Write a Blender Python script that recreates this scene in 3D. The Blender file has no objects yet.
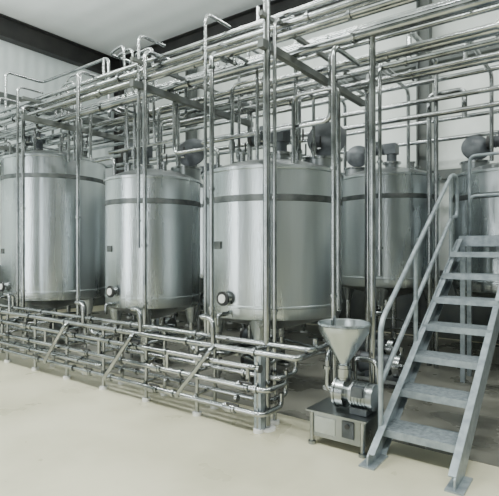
import bpy, bmesh, math, random
from mathutils import Vector, Matrix
random.seed(4)
# ---------------------------------------------------------------- materials
def nt(name):
    m=bpy.data.materials.new(name); m.use_nodes=True
    n=m.node_tree; b=n.nodes['Principled BSDF']; return m,n,b
def mat(name,col,metal=0,rough=.5,col2=None,nscale=6,bump=0,bscale=60,stretch=(1,1,1),rvar=0,detail=4):
    m,n,b=nt(name)
    b.inputs['Base Color'].default_value=(*col,1); b.inputs['Metallic'].default_value=metal; b.inputs['Roughness'].default_value=rough
    tc=n.nodes.new('ShaderNodeTexCoord'); mp=n.nodes.new('ShaderNodeMapping'); mp.inputs['Scale'].default_value=stretch
    n.links.new(tc.outputs['Object'],mp.inputs['Vector'])
    if col2 or rvar:
        ns=n.nodes.new('ShaderNodeTexNoise'); ns.inputs['Scale'].default_value=nscale; ns.inputs['Detail'].default_value=detail
        n.links.new(mp.outputs[0],ns.inputs['Vector'])
        if col2:
            r=n.nodes.new('ShaderNodeValToRGB'); r.color_ramp.elements[0].position=.35; r.color_ramp.elements[1].position=.65
            r.color_ramp.elements[0].color=(*col,1); r.color_ramp.elements[1].color=(*col2,1)
            n.links.new(ns.outputs['Fac'],r.inputs[0]); n.links.new(r.outputs[0],b.inputs['Base Color'])
        if rvar:
            mr=n.nodes.new('ShaderNodeMapRange'); mr.inputs[1].default_value=.3; mr.inputs[2].default_value=.7
            mr.inputs[3].default_value=max(0,rough-rvar); mr.inputs[4].default_value=rough+rvar
            n.links.new(ns.outputs['Fac'],mr.inputs[0]); n.links.new(mr.outputs[0],b.inputs['Roughness'])
    if bump:
        n2=n.nodes.new('ShaderNodeTexNoise'); n2.inputs['Scale'].default_value=bscale; n2.inputs['Detail'].default_value=3
        n.links.new(mp.outputs[0],n2.inputs['Vector'])
        bp=n.nodes.new('ShaderNodeBump'); bp.inputs['Strength'].default_value=bump; bp.inputs['Distance'].default_value=.01
        n.links.new(n2.outputs['Fac'],bp.inputs['Height']); n.links.new(bp.outputs[0],b.inputs['Normal'])
    return m
def panel_mat(name,c1,c2,freq,axis,rough=.5):
    m,n,b=nt(name)
    tc=n.nodes.new('ShaderNodeTexCoord')
    w=n.nodes.new('ShaderNodeTexWave'); w.bands_direction=axis; w.inputs['Scale'].default_value=freq; w.wave_profile='SIN'
    n.links.new(tc.outputs['Object'],w.inputs['Vector'])
    ns=n.nodes.new('ShaderNodeTexNoise'); ns.inputs['Scale'].default_value=.9; ns.inputs['Detail'].default_value=6
    n.links.new(tc.outputs['Object'],ns.inputs['Vector'])
    r=n.nodes.new('ShaderNodeValToRGB'); r.color_ramp.elements[0].position=.35; r.color_ramp.elements[1].position=.65
    r.color_ramp.elements[0].color=(*c1,1); r.color_ramp.elements[1].color=(*c2,1)
    n.links.new(ns.outputs['Fac'],r.inputs[0]); n.links.new(r.outputs[0],b.inputs['Base Color'])
    bp=n.nodes.new('ShaderNodeBump'); bp.inputs['Strength'].default_value=.5; bp.inputs['Distance'].default_value=.02
    n.links.new(w.outputs['Fac'],bp.inputs['Height']); n.links.new(bp.outputs[0],b.inputs['Normal'])
    b.inputs['Roughness'].default_value=rough
    return m
STEEL=mat('brushed_stainless',(.43,.465,.48),1,.28,(.62,.66,.67),2.2,.14,90,(1,1,.10),.08,8)
PIPE=mat('polished_pipe_steel',(.26,.275,.28),1,.20,(.44,.455,.455),5,0,60,(1,1,1),.06)
BAND=mat('dull_band_steel',(.10,.11,.11),1,.5,(.18,.19,.19),8)
DSTEEL=mat('tank_top_and_shade_steel',(.27,.29,.295),1,.32,(.38,.40,.405),3,rvar=.05)
GALV=mat('galvanised_steel',(.25,.29,.32),.5,.42,(.38,.43,.46),14,.05,60)
TREAD=mat('checker_plate',(.19,.22,.24),.5,.5,(.31,.355,.38),30,.6,70)
BLACK=mat('black_rubber',(.02,.02,.02),0,.5)
DARK=mat('dark_red_oxide_steel',(.02,.02,.02),0,.6,(.032,.031,.03),3)
GIRT=mat('grey_girt_steel',(.07,.08,.08),0,.6,(.11,.12,.11),3)
WHITE=mat('white_plastic_pad',(.8,.8,.78),0,.4)
MOTOR=mat('grey_motor_paint',(.045,.052,.058),.2,.45,(.08,.09,.10),8)
WALL=panel_mat('white_wall_cladding',(.70,.77,.77),(.82,.88,.88),1.2,'Y')
WALLB=panel_mat('cream_wall_cladding',(.62,.66,.62),(.78,.82,.79),1.2,'X')
WALLD=panel_mat('block_wall_paint',(.13,.145,.14),(.22,.24,.23),.5,'X')
CEIL=panel_mat('white_ceiling_liner',(.82,.86,.86),(.9,.93,.93),.5,'Y')
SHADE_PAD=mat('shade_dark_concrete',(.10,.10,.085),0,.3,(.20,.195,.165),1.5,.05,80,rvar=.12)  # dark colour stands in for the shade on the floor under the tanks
def floor_mat():
    m,n,b=nt('cream_stained_concrete'); L=n.links
    tc=n.nodes.new('ShaderNodeTexCoord')
    def noise(s,d,dis=0):
        x=n.nodes.new('ShaderNodeTexNoise'); x.inputs['Scale'].default_value=s; x.inputs['Detail'].default_value=d; x.inputs['Distortion'].default_value=dis
        L.new(tc.outputs['Object'],x.inputs['Vector']); return x
    a=noise(.5,6,.1); c=noise(1.6,6,.2); d=noise(60,2)
    r=n.nodes.new('ShaderNodeValToRGB'); e=r.color_ramp.elements
    e[0].position=.30; e[0].color=(.49,.465,.335,1); e[1].position=.66; e[1].color=(.64,.61,.455,1)
    L.new(a.outputs['Fac'],r.inputs[0])
    r2=n.nodes.new('ShaderNodeValToRGB'); e=r2.color_ramp.elements
    e[0].position=.30; e[0].color=(.74,.74,.70,1); e[1].position=.55; e[1].color=(1,1,1,1)
    L.new(c.outputs['Fac'],r2.inputs[0])
    mx=n.nodes.new('ShaderNodeMix'); mx.data_type='RGBA'; mx.blend_type='MULTIPLY'; mx.inputs[0].default_value=.6
    L.new(r.outputs[0],mx.inputs[6]); L.new(r2.outputs[0],mx.inputs[7]); L.new(mx.outputs[2],b.inputs['Base Color'])
    mr=n.nodes.new('ShaderNodeMapRange'); mr.inputs[1].default_value=.3; mr.inputs[2].default_value=.65; mr.inputs[3].default_value=.24; mr.inputs[4].default_value=.40
    L.new(c.outputs['Fac'],mr.inputs[0]); L.new(mr.outputs[0],b.inputs['Roughness'])
    bp=n.nodes.new('ShaderNodeBump'); bp.inputs['Strength'].default_value=.08; bp.inputs['Distance'].default_value=.005
    L.new(d.outputs['Fac'],bp.inputs['Height']); L.new(bp.outputs[0],b.inputs['Normal'])
    return m
FLOOR=floor_mat()
TUBE,tn,tb=nt('fluorescent_tube'); tb.inputs['Emission Color'].default_value=(.95,1,.97,1); tb.inputs['Emission Strength'].default_value=6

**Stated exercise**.
Transcribe each line above verbatim, with the pictures left out.

**Task output**.
Write a Blender Python script that recreates this scene in 3D. The Blender file has no objects yet.
import bpy, bmesh, math, random
from mathutils import Vector, Matrix
random.seed(4)
# ---------------------------------------------------------------- materials
def nt(name):
    m=bpy.data.materials.new(name); m.use_nodes=True
    n=m.node_tree; b=n.nodes['Principled BSDF']; return m,n,b
def mat(name,col,metal=0,rough=.5,col2=None,nscale=6,bump=0,bscale=60,stretch=(1,1,1),rvar=0,detail=4):
    m,n,b=nt(name)
    b.inputs['Base Color'].default_value=(*col,1); b.inputs['Metallic'].default_value=metal; b.inputs['Roughness'].default_value=rough
    tc=n.nodes.new('ShaderNodeTexCoord'); mp=n.nodes.new('ShaderNodeMapping'); mp.inputs['Scale'].default_value=stretch
    n.links.new(tc.outputs['Object'],mp.inputs['Vector'])
    if col2 or rvar:
        ns=n.nodes.new('ShaderNodeTexNoise'); ns.inputs['Scale'].default_value=nscale; ns.inputs['Detail'].default_value=detail
        n.links.new(mp.outputs[0],ns.inputs['Vector'])
        if col2:
            r=n.nodes.new('ShaderNodeValToRGB'); r.color_ramp.elements[0].position=.35; r.color_ramp.elements[1].position=.65
            r.color_ramp.elements[0].color=(*col,1); r.color_ramp.elements[1].color=(*col2,1)
            n.links.new(ns.outputs['Fac'],r.inputs[0]); n.links.new(r.outputs[0],b.inputs['Base Color'])
        if rvar:
            mr=n.nodes.new('ShaderNodeMapRange'); mr.inputs[1].default_value=.3; mr.inputs[2].default_value=.7
            mr.inputs[3].default_value=max(0,rough-rvar); mr.inputs[4].default_value=rough+rvar
            n.links.new(ns.outputs['Fac'],mr.inputs[0]); n.links.new(mr.outputs[0],b.inputs['Roughness'])
    if bump:
        n2=n.nodes.new('ShaderNodeTexNoise'); n2.inputs['Scale'].default_value=bscale; n2.inputs['Detail'].default_value=3
        n.links.new(mp.outputs[0],n2.inputs['Vector'])
        bp=n.nodes.new('ShaderNodeBump'); bp.inputs['Strength'].default_value=bump; bp.inputs['Distance'].default_value=.01
        n.links.new(n2.outputs['Fac'],bp.inputs['Height']); n.links.new(bp.outputs[0],b.inputs['Normal'])
    return m
def panel_mat(name,c1,c2,freq,axis,rough=.5):
    m,n,b=nt(name)
    tc=n.nodes.new('ShaderNodeTexCoord')
    w=n.nodes.new('ShaderNodeTexWave'); w.bands_direction=axis; w.inputs['Scale'].default_value=freq; w.wave_profile='SIN'
    n.links.new(tc.outputs['Object'],w.inputs['Vector'])
    ns=n.nodes.new('ShaderNodeTexNoise'); ns.inputs['Scale'].default_value=.9; ns.inputs['Detail'].default_value=6
    n.links.new(tc.outputs['Object'],ns.inputs['Vector'])
    r=n.nodes.new('ShaderNodeValToRGB'); r.color_ramp.elements[0].position=.35; r.color_ramp.elements[1].position=.65
    r.color_ramp.elements[0].color=(*c1,1); r.color_ramp.elements[1].color=(*c2,1)
    n.links.new(ns.outputs['Fac'],r.inputs[0]); n.links.new(r.outputs[0],b.inputs['Base Color'])
    bp=n.nodes.new('ShaderNodeBump'); bp.inputs['Strength'].default_value=.5; bp.inputs['Distance'].default_value=.02
    n.links.new(w.outputs['Fac'],bp.inputs['Height']); n.links.new(bp.outputs[0],b.inputs['Normal'])
    b.inputs['Roughness'].default_value=rough
    return m
STEEL=mat('brushed_stainless',(.43,.465,.48),1,.28,(.62,.66,.67),2.2,.14,90,(1,1,.10),.08,8)
PIPE=mat('polished_pipe_steel',(.26,.275,.28),1,.20,(.44,.455,.455),5,0,60,(1,1,1),.06)
BAND=mat('dull_band_steel',(.10,.11,.11),1,.5,(.18,.19,.19),8)
DSTEEL=mat('tank_top_and_shade_steel',(.27,.29,.295),1,.32,(.38,.40,.405),3,rvar=.05)
GALV=mat('galvanised_steel',(.25,.29,.32),.5,.42,(.38,.43,.46),14,.05,60)
TREAD=mat('checker_plate',(.19,.22,.24),.5,.5,(.31,.355,.38),30,.6,70)
BLACK=mat('black_rubber',(.02,.02,.02),0,.5)
DARK=mat('dark_red_oxide_steel',(.02,.02,.02),0,.6,(.032,.031,.03),3)
GIRT=mat('grey_girt_steel',(.07,.08,.08),0,.6,(.11,.12,.11),3)
WHITE=mat('white_plastic_pad',(.8,.8,.78),0,.4)
MOTOR=mat('grey_motor_paint',(.045,.052,.058),.2,.45,(.08,.09,.10),8)
WALL=panel_mat('white_wall_cladding',(.70,.77,.77),(.82,.88,.88),1.2,'Y')
WALLB=panel_mat('cream_wall_cladding',(.62,.66,.62),(.78,.82,.79),1.2,'X')
WALLD=panel_mat('block_wall_paint',(.13,.145,.14),(.22,.24,.23),.5,'X')
CEIL=panel_mat('white_ceiling_liner',(.82,.86,.86),(.9,.93,.93),.5,'Y')
SHADE_PAD=mat('shade_dark_concrete',(.10,.10,.085),0,.3,(.20,.195,.165),1.5,.05,80,rvar=.12)  # dark colour stands in for the shade on the floor under the tanks
def floor_mat():
    m,n,b=nt('cream_stained_concrete'); L=n.links
    tc=n.nodes.new('ShaderNodeTexCoord')
    def noise(s,d,dis=0):
        x=n.nodes.new('ShaderNodeTexNoise'); x.inputs['Scale'].default_value=s; x.inputs['Detail'].default_value=d; x.inputs['Distortion'].default_value=dis
        L.new(tc.outputs['Object'],x.inputs['Vector']); return x
    a=noise(.5,6,.1); c=noise(1.6,6,.2); d=noise(60,2)
    r=n.nodes.new('ShaderNodeValToRGB'); e=r.color_ramp.elements
    e[0].position=.30; e[0].color=(.49,.465,.335,1); e[1].position=.66; e[1].color=(.64,.61,.455,1)
    L.new(a.outputs['Fac'],r.inputs[0])
    r2=n.nodes.new('ShaderNodeValToRGB'); e=r2.color_ramp.elements
    e[0].position=.30; e[0].color=(.74,.74,.70,1); e[1].position=.55; e[1].color=(1,1,1,1)
    L.new(c.outputs['Fac'],r2.inputs[0])
    mx=n.nodes.new('ShaderNodeMix'); mx.data_type='RGBA'; mx.blend_type='MULTIPLY'; mx.inputs[0].default_value=.6
    L.new(r.outputs[0],mx.inputs[6]); L.new(r2.outputs[0],mx.inputs[7]); L.new(mx.outputs[2],b.inputs['Base Color'])
    mr=n.nodes.new('ShaderNodeMapRange'); mr.inputs[1].default_value=.3; mr.inputs[2].default_value=.65; mr.inputs[3].default_value=.24; mr.inputs[4].default_value=.40
    L.new(c.outputs['Fac'],mr.inputs[0]); L.new(mr.outputs[0],b.inputs['Roughness'])
    bp=n.nodes.new('ShaderNodeBump'); bp.inputs['Strength'].default_value=.08; bp.inputs['Distance'].default_value=.005
    L.new(d.outputs['Fac'],bp.inputs['Height']); L.new(bp.outputs[0],b.inputs['Normal'])
    return m
FLOOR=floor_mat()
TUBE,tn,tb=nt('fluorescent_tube'); tb.inputs['Emission Color'].default_value=(.95,1,.97,1); tb.inputs['Emission Strength'].default_value=6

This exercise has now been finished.